You probably could print to the problem printer from a Server, but the printer would have to be on the network, and not USB connected to the server. If you tried that configuration, the driver you selected would probably work. I downloaded the driver you are talking about, to my Win7 workstation, and explored the options and the Help screens. There was even a note in the table about the three ways to connect to it - USB, Ethernet, and WiFi, that mentioned that if you used the USB connection, you drastically limited the way you could share it. They didn't go quite far enough, to specify that the USB connection only works with a workstation OS - but that was already in the published specs for the printer.

Fred Wagner

 
I already have the printer connected via Ethernet to the network, and I downloaded the drivers to the user's local OS which is Windows XP which work just fine because the DHCP gave it an IP address with no problem. However in our organization users use terminal services, by basically remote desktop into one of the terminal servers which are in a cluster. So for this specific user though, she needs to be able to access her applications through the terminal services so she can print. She will be only the user using this printer even though it will be on the network. As a side note I am an intern, I did not buy this printer but I have the fix problems for it...go figure... Anyways so I will probably contact HP tech support again and try to get a different person to see if they would provide me with a different answer.
 
Suggest to the IT organization that they might want to consider Virtual Desktops so the users could be running a Desktop OS instead of a Server OS, while still under central configuration control.

Fred Wagner

 
Alright got it finished all.
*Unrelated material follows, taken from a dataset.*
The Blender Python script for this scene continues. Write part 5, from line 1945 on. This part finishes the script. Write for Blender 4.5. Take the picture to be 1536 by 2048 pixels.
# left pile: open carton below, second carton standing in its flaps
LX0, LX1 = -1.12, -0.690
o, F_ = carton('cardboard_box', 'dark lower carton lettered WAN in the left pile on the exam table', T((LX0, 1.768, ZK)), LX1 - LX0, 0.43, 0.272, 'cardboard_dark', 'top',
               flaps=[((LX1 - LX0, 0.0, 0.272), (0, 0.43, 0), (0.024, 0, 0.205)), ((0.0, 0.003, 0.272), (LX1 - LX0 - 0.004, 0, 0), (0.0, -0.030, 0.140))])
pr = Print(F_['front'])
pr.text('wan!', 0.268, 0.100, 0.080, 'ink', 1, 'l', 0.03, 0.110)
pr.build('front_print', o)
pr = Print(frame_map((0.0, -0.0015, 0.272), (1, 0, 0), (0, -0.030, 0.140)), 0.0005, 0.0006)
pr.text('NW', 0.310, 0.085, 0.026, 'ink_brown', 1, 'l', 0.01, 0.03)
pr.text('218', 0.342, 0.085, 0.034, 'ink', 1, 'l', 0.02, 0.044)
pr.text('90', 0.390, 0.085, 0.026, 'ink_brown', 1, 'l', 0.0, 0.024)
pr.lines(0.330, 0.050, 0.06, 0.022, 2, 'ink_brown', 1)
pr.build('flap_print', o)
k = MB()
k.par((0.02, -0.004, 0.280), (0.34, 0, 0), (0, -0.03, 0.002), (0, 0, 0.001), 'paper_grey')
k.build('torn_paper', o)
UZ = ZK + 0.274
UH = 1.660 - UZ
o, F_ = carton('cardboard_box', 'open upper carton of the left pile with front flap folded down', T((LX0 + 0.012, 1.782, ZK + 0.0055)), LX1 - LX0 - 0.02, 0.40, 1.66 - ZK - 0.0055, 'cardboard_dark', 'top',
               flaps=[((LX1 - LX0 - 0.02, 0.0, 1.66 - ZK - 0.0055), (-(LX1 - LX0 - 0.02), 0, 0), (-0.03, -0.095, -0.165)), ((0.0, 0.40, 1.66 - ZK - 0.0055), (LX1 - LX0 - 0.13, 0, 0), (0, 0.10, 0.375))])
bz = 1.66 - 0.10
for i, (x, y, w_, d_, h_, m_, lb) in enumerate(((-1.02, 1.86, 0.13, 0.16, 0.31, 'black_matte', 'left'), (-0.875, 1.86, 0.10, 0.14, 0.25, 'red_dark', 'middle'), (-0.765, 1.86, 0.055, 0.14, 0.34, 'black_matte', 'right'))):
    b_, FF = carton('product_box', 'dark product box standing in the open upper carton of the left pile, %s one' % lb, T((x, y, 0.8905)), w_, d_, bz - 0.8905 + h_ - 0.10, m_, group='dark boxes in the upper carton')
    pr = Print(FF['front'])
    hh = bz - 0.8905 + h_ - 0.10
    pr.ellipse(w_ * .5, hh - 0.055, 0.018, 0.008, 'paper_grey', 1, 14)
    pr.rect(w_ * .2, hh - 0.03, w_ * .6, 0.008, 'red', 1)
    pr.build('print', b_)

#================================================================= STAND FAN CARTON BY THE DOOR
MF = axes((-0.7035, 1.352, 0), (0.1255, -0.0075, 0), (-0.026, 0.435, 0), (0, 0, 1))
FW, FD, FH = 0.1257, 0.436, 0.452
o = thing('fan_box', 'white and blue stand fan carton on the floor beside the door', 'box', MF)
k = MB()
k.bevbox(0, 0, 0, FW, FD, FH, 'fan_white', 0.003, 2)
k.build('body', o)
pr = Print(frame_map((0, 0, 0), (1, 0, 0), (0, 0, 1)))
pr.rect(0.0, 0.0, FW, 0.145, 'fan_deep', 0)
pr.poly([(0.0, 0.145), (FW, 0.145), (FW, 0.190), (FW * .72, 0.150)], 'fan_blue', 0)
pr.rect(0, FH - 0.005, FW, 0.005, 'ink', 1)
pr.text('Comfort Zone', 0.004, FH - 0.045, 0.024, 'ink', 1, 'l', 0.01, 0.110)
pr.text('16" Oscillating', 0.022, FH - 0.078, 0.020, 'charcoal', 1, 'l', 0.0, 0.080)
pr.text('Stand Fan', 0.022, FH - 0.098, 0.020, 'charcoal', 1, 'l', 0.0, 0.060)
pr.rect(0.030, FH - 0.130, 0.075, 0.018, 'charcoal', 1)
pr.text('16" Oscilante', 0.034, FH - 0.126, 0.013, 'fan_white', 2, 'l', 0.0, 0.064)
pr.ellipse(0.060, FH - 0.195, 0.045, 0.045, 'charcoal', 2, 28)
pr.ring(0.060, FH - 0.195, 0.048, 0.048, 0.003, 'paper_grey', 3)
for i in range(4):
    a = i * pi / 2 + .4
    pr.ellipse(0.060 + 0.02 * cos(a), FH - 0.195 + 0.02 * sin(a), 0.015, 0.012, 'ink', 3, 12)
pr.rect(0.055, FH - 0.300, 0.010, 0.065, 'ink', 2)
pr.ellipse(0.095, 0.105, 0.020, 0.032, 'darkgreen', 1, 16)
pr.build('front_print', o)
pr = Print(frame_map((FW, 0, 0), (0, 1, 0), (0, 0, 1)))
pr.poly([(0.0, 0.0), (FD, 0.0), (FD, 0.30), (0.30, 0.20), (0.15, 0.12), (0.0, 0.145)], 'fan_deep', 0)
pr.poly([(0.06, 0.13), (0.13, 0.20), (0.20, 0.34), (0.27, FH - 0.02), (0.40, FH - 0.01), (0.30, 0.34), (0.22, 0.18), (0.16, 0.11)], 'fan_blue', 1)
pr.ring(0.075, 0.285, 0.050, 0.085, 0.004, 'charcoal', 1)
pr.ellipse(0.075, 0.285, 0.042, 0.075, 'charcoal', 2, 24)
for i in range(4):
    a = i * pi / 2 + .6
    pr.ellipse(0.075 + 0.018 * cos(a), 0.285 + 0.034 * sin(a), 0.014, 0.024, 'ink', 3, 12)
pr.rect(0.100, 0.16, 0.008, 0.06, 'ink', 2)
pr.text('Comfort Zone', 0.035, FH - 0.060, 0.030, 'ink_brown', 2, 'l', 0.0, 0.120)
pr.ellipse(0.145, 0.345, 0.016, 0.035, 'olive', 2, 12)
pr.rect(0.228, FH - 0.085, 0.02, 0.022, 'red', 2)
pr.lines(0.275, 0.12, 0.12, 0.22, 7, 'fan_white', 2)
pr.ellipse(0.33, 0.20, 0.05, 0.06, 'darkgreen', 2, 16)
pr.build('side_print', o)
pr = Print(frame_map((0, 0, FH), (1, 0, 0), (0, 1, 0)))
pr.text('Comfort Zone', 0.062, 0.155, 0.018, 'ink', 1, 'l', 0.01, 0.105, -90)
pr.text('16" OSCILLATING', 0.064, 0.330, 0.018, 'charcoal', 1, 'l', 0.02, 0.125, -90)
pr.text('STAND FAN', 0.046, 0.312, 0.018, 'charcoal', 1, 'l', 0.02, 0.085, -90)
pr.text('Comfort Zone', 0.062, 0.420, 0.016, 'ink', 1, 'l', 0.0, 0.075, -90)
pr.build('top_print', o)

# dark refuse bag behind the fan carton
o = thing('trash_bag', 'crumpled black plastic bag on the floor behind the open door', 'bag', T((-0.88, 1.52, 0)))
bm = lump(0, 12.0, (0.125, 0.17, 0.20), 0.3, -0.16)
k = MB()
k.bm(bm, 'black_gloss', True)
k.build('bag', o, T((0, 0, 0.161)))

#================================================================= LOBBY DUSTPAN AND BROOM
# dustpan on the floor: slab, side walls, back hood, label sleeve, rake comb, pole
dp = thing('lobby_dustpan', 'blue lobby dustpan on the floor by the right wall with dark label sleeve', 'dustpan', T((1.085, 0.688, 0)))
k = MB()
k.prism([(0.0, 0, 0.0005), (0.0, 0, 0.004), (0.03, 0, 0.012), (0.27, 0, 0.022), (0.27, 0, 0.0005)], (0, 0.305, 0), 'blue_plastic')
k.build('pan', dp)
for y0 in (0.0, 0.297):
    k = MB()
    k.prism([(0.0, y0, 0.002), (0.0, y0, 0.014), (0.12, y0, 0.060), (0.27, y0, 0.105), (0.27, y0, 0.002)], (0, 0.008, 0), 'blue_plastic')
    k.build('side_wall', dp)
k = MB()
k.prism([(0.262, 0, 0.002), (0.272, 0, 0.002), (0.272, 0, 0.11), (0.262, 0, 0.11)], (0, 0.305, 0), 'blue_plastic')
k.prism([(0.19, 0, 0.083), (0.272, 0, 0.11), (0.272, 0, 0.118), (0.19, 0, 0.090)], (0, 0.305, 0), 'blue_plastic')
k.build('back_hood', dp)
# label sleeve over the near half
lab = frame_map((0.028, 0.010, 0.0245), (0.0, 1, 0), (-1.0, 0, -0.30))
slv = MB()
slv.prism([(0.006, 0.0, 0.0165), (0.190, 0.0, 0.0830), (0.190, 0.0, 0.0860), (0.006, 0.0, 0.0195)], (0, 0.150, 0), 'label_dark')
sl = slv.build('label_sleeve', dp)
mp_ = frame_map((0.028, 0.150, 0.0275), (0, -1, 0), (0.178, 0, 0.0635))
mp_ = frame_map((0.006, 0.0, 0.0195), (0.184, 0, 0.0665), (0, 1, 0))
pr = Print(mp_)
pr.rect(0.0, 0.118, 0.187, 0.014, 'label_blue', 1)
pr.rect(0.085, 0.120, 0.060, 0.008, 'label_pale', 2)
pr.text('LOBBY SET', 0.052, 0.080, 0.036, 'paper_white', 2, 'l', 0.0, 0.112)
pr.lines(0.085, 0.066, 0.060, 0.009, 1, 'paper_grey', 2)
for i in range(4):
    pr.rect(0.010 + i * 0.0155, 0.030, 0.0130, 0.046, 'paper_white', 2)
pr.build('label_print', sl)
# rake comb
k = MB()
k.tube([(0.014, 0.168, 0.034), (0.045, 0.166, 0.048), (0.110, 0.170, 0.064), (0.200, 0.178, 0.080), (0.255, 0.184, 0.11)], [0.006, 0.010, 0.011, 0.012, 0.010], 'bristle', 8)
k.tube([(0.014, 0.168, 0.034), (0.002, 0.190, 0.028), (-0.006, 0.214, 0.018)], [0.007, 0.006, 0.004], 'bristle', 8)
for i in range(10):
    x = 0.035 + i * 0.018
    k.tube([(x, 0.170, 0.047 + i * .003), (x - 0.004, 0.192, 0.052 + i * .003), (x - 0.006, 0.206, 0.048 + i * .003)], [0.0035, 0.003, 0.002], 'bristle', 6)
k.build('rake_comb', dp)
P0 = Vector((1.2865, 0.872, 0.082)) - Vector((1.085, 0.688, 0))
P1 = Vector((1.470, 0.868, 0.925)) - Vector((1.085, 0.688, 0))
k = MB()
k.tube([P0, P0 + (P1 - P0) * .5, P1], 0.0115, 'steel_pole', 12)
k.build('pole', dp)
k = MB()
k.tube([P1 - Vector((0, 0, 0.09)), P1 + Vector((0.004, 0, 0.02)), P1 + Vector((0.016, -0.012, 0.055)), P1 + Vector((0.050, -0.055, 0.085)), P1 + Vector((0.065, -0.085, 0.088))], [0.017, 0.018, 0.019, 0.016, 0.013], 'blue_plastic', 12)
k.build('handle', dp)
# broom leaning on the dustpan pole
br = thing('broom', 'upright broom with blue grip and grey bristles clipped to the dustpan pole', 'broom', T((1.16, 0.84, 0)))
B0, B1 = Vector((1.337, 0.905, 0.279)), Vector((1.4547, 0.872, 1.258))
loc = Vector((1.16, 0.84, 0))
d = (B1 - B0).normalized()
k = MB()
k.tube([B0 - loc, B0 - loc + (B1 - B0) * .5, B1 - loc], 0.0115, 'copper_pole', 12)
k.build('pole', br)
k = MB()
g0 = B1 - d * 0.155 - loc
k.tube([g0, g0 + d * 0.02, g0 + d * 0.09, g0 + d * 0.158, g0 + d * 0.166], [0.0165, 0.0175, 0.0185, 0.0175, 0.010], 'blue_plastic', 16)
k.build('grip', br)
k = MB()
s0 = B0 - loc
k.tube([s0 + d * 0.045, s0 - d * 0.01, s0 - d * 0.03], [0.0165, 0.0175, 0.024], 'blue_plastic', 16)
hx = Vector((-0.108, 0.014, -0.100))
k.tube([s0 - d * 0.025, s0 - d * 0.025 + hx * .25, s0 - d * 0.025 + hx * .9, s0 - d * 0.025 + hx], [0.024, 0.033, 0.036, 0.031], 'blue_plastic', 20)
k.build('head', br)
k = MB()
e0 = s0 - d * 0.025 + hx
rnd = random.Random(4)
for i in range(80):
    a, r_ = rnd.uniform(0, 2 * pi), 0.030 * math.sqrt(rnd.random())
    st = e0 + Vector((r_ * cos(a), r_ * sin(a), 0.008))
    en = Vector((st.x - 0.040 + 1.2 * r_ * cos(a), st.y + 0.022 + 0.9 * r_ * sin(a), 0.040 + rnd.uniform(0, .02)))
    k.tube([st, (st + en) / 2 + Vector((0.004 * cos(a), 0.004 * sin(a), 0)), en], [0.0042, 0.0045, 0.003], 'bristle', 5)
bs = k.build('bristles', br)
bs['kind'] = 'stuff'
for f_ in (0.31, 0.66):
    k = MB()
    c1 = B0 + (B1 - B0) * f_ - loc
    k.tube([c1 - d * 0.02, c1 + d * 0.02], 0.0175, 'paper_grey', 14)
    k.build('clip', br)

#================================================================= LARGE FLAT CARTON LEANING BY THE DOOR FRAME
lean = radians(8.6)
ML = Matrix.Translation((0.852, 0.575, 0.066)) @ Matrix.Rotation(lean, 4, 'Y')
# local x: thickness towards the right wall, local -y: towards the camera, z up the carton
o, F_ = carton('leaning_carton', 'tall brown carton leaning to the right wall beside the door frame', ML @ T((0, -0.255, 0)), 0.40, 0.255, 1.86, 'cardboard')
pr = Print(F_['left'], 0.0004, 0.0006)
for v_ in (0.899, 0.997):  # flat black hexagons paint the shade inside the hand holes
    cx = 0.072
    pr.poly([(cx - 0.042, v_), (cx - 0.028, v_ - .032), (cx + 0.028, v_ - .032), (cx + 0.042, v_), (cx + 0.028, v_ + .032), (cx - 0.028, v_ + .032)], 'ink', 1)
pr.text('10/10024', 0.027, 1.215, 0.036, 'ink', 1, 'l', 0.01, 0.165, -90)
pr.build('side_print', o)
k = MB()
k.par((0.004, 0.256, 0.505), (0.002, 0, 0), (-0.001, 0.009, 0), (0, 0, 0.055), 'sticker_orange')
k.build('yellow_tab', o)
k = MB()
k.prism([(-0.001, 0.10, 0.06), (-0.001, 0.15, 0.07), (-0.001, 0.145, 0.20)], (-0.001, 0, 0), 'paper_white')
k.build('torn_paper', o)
I ended up talking to another HP support individual who helped much more and pointed to use the proper driver for the printer which was a deskjet990c driver. It worked and now the user has full functionality of the printer. Thank you for all the help because y'all helped me narrow it done. [2thumbsup]
 
Thanks for letting us know how it turned out. It took HP's own expertise to give you a solution. Next time start with them, but be sure to give the full situation - terminal services is a specialized user setup, and many, if not most, of us here are not using it the way your organization is. I've used it for years, but only for remote administration of servers.